Starting at the line that contains "Reconstruct this image" and stopping at the line that contains "scene.camera = cam", return those lines exactly and nothing else. Both end lines count; pictures do not.

:: Material shown ::
▬▬▬▬▬▬
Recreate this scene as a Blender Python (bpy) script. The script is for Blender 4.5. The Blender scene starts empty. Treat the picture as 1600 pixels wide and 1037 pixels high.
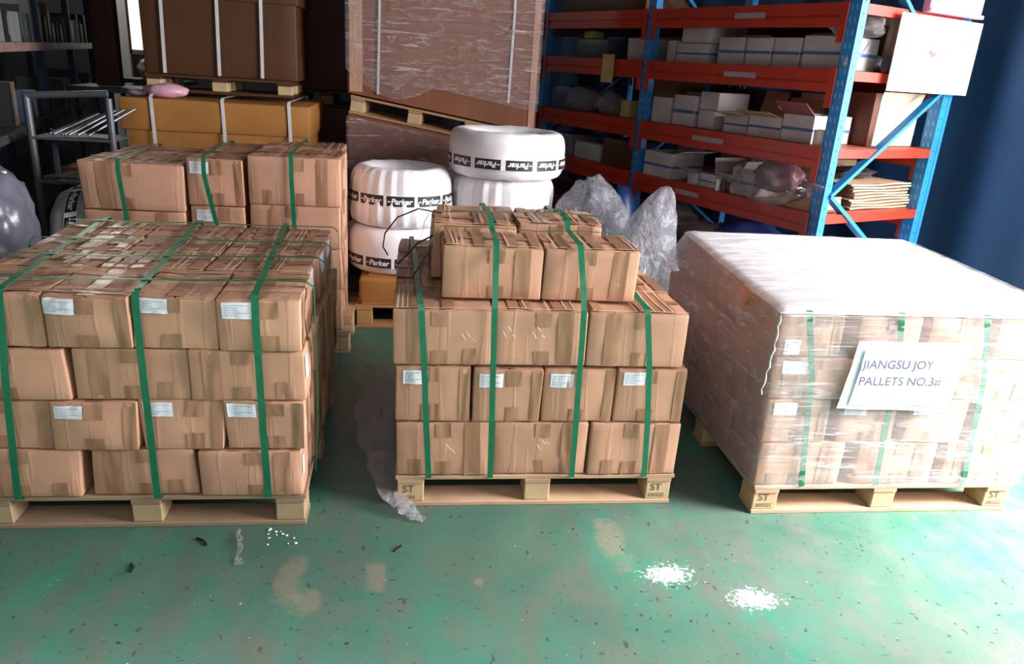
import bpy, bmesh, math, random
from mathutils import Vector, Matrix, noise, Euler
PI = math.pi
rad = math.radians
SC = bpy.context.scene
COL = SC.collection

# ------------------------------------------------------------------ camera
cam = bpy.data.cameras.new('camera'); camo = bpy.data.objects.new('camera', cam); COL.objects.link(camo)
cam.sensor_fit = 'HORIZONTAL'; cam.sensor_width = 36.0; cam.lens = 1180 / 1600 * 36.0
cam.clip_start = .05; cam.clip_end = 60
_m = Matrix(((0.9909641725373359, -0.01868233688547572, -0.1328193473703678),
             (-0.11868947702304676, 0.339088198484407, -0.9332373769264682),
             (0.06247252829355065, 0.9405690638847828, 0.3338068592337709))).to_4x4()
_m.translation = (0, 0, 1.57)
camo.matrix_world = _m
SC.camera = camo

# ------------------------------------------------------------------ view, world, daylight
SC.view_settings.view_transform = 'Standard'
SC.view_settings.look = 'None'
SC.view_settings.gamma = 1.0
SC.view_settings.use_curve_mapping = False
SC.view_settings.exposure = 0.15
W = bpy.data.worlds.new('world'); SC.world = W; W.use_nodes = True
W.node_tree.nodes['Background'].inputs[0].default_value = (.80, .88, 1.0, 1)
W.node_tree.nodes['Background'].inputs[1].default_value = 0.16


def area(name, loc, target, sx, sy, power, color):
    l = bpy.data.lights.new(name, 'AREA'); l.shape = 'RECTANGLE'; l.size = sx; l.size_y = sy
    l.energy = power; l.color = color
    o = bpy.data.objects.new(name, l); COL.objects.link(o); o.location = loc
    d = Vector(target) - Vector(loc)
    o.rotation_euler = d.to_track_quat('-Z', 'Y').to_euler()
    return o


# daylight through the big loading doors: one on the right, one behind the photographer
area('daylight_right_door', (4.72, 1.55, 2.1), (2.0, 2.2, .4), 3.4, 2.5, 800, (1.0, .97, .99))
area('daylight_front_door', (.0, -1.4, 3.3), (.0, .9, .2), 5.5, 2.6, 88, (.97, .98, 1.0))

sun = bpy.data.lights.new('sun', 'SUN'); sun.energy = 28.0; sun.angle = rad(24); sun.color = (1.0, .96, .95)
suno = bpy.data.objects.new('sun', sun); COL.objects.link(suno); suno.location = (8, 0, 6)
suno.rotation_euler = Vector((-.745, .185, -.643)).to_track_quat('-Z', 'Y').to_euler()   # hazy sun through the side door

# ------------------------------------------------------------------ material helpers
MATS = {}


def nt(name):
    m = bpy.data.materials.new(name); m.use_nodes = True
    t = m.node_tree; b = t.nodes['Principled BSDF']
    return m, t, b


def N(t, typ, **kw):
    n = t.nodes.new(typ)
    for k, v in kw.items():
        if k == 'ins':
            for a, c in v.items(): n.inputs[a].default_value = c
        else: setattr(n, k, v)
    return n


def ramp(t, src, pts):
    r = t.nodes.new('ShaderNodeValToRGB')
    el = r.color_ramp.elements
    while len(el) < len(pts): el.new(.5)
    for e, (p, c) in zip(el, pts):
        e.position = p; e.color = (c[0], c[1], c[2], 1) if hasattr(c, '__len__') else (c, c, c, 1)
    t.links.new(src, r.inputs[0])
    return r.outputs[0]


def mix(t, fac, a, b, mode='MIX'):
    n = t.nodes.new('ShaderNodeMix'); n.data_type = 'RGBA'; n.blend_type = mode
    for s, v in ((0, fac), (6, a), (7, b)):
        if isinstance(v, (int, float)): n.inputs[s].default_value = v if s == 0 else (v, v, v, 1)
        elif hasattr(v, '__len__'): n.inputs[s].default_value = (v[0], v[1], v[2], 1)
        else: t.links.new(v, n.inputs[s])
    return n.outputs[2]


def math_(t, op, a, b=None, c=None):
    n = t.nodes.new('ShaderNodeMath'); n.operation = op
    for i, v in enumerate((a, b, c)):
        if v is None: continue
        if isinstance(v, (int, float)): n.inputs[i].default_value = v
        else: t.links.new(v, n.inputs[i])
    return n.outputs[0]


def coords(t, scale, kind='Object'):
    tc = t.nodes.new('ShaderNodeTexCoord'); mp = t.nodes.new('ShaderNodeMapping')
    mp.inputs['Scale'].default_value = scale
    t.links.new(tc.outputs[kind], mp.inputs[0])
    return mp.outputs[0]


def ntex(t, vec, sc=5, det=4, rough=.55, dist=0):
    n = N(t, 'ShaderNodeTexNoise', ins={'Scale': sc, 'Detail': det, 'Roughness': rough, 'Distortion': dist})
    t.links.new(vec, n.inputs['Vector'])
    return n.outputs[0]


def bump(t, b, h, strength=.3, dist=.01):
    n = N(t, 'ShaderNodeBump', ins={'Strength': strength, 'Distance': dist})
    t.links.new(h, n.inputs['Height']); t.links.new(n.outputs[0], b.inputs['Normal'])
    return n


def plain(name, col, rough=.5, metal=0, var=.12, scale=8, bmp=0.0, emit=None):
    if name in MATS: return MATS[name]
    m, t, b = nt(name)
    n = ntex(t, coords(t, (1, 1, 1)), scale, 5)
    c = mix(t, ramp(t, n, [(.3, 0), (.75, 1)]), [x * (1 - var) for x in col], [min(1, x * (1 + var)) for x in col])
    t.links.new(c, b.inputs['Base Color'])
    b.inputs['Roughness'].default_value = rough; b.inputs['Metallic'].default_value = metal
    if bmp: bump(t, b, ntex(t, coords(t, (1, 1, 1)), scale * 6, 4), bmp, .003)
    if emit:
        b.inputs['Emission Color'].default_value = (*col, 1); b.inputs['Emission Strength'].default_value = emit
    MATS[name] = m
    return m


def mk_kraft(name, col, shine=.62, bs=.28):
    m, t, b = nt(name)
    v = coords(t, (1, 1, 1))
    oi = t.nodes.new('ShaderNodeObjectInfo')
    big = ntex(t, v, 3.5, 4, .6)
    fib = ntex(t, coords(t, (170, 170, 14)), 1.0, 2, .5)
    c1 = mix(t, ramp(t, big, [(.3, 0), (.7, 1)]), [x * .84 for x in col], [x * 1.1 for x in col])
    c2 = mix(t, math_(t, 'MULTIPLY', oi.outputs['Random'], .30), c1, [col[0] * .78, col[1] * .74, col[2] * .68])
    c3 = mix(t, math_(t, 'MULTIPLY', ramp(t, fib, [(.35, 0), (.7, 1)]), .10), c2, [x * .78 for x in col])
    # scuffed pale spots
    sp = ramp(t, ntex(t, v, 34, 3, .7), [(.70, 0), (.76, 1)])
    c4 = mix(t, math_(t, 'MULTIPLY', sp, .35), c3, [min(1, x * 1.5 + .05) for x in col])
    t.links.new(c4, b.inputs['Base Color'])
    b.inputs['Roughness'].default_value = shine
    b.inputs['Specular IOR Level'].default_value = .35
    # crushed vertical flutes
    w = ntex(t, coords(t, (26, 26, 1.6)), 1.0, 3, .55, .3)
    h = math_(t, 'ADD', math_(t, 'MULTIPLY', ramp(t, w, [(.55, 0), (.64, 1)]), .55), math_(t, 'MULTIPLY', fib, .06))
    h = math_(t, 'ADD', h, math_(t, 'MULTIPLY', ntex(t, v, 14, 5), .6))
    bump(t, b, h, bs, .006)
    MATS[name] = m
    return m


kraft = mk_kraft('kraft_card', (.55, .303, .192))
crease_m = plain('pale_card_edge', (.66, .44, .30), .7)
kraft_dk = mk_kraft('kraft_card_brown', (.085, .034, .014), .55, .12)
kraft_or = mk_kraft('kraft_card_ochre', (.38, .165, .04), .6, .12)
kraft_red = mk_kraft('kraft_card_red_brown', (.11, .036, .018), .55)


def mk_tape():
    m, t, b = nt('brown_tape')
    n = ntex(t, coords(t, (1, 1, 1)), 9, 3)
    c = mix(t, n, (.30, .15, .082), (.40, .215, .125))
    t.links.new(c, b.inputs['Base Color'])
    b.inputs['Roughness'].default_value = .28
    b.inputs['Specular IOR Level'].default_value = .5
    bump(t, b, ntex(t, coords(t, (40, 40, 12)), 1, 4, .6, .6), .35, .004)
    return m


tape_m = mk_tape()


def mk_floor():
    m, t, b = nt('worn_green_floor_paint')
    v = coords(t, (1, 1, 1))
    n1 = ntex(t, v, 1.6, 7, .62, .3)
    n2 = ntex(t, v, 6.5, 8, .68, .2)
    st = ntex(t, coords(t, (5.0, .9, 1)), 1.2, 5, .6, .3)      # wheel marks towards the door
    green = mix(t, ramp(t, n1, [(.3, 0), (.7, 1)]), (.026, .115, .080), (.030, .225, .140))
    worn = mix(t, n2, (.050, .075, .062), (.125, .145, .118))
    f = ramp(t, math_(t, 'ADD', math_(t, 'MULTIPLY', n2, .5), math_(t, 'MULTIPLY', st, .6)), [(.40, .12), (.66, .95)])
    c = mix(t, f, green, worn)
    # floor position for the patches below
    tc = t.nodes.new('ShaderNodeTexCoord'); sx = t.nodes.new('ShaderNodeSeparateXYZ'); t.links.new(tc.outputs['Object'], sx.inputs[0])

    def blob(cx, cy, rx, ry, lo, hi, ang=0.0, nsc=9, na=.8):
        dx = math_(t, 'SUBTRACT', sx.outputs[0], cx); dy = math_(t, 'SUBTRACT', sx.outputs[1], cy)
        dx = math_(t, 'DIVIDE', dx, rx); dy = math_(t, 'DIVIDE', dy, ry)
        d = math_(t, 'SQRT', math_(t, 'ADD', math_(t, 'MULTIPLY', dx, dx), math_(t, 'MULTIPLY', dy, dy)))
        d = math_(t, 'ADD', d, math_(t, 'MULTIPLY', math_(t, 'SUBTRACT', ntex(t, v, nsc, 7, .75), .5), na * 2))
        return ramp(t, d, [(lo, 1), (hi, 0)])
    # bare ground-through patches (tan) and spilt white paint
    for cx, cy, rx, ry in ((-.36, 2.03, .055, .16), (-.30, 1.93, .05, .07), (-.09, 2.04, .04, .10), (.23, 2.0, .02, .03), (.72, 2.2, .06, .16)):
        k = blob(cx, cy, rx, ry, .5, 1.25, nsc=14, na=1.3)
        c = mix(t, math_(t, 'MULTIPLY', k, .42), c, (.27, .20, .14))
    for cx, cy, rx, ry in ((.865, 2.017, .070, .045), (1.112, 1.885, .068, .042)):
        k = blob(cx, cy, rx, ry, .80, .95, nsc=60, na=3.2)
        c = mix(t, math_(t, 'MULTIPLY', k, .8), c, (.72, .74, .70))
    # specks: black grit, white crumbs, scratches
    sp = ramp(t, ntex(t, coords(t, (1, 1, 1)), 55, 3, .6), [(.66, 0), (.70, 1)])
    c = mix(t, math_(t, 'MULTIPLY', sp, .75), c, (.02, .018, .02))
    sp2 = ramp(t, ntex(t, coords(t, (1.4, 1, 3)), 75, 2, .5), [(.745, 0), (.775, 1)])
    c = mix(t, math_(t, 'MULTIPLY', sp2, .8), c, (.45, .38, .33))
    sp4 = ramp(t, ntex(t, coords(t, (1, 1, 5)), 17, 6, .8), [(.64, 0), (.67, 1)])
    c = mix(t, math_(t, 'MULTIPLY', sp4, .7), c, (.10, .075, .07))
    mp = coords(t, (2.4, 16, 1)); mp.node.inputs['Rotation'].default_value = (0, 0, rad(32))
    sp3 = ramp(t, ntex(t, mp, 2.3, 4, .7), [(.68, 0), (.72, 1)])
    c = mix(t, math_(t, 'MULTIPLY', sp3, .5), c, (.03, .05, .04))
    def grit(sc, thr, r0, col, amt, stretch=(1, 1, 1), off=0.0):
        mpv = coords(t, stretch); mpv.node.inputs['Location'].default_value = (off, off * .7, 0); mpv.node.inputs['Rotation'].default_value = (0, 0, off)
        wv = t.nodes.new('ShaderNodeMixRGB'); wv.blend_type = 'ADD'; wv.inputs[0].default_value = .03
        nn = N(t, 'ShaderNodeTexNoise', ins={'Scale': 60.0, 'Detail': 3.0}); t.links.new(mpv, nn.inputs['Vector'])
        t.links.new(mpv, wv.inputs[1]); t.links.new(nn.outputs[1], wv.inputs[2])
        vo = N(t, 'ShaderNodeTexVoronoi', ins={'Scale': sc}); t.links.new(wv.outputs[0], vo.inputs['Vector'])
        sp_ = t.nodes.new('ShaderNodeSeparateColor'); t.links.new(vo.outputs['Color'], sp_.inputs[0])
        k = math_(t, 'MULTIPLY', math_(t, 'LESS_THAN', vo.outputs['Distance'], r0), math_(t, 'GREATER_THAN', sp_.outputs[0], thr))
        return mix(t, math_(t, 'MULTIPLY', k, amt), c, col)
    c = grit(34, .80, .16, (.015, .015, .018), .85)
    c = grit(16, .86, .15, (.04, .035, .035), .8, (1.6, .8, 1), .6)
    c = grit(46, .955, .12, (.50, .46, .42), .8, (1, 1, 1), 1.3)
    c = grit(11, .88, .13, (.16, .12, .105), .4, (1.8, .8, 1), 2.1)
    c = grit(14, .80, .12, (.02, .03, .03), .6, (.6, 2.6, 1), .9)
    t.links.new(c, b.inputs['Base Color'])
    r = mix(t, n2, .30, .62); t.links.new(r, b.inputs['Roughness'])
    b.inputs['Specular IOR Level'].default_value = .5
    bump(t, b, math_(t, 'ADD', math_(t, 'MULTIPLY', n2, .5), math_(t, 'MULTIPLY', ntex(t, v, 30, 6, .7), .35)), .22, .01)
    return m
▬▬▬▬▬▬
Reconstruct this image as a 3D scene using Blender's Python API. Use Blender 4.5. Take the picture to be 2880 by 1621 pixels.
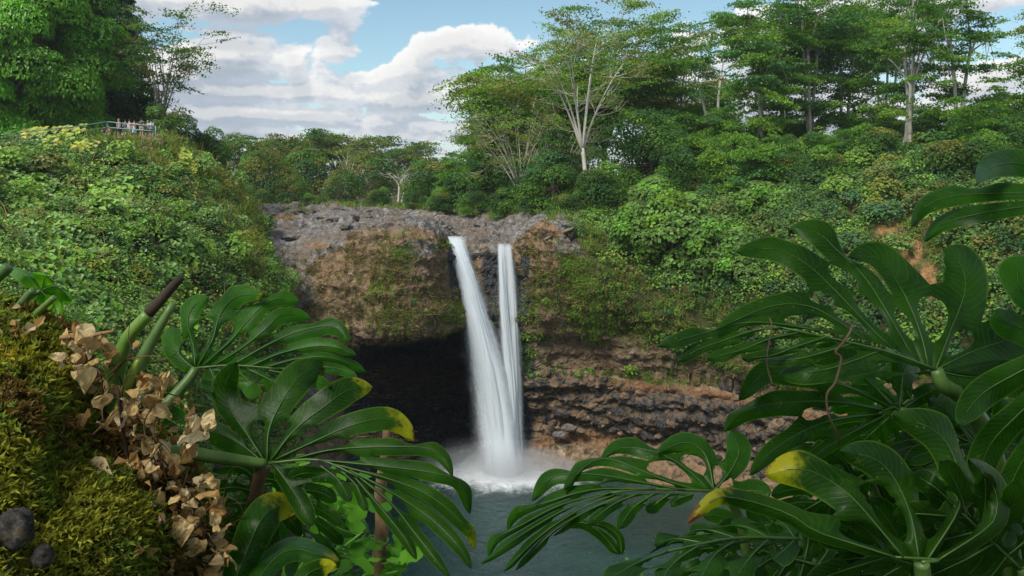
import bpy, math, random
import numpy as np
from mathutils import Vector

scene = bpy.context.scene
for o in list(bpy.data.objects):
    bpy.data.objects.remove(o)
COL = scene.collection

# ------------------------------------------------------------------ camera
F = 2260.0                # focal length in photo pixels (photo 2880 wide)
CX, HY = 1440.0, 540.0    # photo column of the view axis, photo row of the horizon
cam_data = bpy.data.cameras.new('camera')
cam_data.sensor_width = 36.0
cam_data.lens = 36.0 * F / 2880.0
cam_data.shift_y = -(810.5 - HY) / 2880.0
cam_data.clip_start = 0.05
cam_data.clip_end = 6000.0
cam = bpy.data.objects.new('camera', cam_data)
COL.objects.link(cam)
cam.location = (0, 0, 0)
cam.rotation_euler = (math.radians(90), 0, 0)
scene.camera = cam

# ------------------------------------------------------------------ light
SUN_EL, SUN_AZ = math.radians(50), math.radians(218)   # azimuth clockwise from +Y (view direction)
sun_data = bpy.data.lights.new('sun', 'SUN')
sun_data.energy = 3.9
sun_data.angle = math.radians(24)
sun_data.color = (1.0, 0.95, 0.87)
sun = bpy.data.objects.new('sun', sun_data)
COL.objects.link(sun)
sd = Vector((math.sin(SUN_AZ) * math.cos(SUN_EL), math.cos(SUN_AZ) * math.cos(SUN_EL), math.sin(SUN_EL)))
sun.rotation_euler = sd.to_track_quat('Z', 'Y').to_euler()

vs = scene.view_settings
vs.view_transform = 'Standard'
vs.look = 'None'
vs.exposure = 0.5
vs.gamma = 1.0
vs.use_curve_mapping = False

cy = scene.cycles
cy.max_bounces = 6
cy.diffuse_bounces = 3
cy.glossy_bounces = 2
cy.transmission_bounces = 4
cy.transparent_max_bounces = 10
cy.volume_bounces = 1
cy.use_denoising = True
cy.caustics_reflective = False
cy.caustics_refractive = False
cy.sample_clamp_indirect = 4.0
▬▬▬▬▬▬
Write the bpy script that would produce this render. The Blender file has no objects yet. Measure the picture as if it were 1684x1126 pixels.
▬▬▬▬▬▬
:: Answer below ::
Reconstruct this image as a 3D scene using Blender's Python API. Use Blender 4.5. Take the picture to be 2880 by 1621 pixels.
import bpy, math, random
import numpy as np
from mathutils import Vector

scene = bpy.context.scene
for o in list(bpy.data.objects):
    bpy.data.objects.remove(o)
COL = scene.collection

# ------------------------------------------------------------------ camera
F = 2260.0                # focal length in photo pixels (photo 2880 wide)
CX, HY = 1440.0, 540.0    # photo column of the view axis, photo row of the horizon
cam_data = bpy.data.cameras.new('camera')
cam_data.sensor_width = 36.0
cam_data.lens = 36.0 * F / 2880.0
cam_data.shift_y = -(810.5 - HY) / 2880.0
cam_data.clip_start = 0.05
cam_data.clip_end = 6000.0
cam = bpy.data.objects.new('camera', cam_data)
COL.objects.link(cam)
cam.location = (0, 0, 0)
cam.rotation_euler = (math.radians(90), 0, 0)
scene.camera = cam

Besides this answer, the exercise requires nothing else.